When another girl goes missing in their old neighborhood, the new case draws Dee back into the question of what happened to Sibby. With the help of some old and new friends, and the sleuthing skills of her podcast fans, Dee is given a second chance to search for answers and hopefully get to the bottom of the mystery that’s defined her life.

I love mysteries and thrillers, and always have. When I was a kid, I inhaled every Hardy Boys and Nancy Drew title I could get my hands on. As I got older, I graduated to Agatha Christie, Patricia Highsmith and Stephen King, and I still love sinking into a great mystery more than any other kind of book. So I guess it was only natural that I found my way into writing them myself.

When I began writing I HOPE YOU’RE LISTENING, I had no idea what happened to Sibby. It was only during the process of following Dee’s investigation that things began to come into focus. It was an interesting and sometimes nerve-wracking experience, but not knowing the truth really helped me put myself in my MC’s shoes. Together, Dee and I had to figure out what had really happened to Sibby all those years ago, and honestly that process is what makes writing this kind of book so rewarding.

Because here’s the thing: I’ve spent my whole life looking for mysteries. The rural Nova Scotia countryside where I grew up was dotted with abandoned farms, and my brothers and I would explore them inside and out, searching for skeletons or duffle bags full of cash. In a rambling old apartment I shared with friends in my twenties, we discovered a false panel at the back of our pantry, and I convinced my roommates to help me pull stuff off shelves so we could carefully pry it away. Even today, I still find myself pulling dusty books off shelves in secondhand bookstores, skimming through them in the hopes that a mysterious letter or map will fall out and plunge me into an adventure.

But ultimately, these experiences have all led to mundane outcomes; the attics of the abandoned houses contained nothing more than bits of broken furniture and piles of rotted, moth-eaten clothing, the false panel was concealing a mass of ancient rattling pipes, and the most exciting thing I’ve ever found in a secondhand book is a black & white photograph of a dog in a wagon.
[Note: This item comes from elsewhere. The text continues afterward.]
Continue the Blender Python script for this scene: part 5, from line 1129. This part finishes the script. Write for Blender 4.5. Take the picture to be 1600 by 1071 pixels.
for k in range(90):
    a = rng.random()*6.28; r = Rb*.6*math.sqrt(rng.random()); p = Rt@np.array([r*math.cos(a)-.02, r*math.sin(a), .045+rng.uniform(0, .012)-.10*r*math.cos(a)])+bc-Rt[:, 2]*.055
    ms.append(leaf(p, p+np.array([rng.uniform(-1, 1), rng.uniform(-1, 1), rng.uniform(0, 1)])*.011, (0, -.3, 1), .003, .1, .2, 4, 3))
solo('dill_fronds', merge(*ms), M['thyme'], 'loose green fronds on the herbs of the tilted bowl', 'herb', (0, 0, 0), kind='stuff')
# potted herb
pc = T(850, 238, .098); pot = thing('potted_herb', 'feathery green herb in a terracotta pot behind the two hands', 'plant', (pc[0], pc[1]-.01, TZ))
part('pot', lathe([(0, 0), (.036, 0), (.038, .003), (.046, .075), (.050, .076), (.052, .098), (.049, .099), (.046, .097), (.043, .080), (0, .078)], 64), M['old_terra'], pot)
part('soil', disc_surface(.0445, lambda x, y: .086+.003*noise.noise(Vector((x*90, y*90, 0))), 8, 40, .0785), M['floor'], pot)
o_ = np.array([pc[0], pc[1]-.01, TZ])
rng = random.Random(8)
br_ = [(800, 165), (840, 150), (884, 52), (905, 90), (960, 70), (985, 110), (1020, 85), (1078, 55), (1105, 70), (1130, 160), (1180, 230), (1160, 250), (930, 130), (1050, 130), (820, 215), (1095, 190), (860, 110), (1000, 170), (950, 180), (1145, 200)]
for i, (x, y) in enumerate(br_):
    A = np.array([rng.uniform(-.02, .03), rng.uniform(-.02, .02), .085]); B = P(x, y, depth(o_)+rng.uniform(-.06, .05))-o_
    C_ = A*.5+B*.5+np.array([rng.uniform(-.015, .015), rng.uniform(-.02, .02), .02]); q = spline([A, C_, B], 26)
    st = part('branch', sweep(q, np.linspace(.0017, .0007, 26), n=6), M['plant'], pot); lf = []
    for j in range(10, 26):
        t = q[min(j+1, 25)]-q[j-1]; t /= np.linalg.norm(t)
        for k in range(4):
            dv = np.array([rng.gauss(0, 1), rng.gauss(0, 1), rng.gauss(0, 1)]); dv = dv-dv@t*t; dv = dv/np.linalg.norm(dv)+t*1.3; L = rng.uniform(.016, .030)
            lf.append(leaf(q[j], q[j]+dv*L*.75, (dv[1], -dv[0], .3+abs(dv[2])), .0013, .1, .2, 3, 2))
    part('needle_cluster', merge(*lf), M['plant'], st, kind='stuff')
So I’m left with the mysteries I make up, and that’s okay. Because it’s a good thing that I’ve never had to deal with the mystery of a missing friend, or – as in my previous mystery KEEP THIS TO YOURSELF – the aftermath of a serial killer’s rampage. But writing about these scenarios gives me an entirely different kind of satisfaction – I get to experience the thrills and discoveries of a proper investigation from the comfort of my own laptop. I might never have the chance to solve a mystery in the real world, but every time I sit down at my desk and begin to write a new book, a fresh puzzle unfolds in front of me – and that might be even more satisfying.



About Tom Ryan

Tom Ryan is the award winning author of several acclaimed books for young readers. He has been nominated for multiple awards, and was the winner of the 2020 Arthur Ellis Award for Best YA Crime Book. Two of his books were Junior Library Guild selections, and three of his young adult novels, Way to Go, Tag Along, and Keep This to Yourself, were chosen for the ALA Rainbow List, in 2013, 2014 and 2020. He was a 2017 Lambda Literary Fellow in Young Adult Fiction.

Tom, his husband and their dog currently divide their time between Ottawa and Nova Scotia.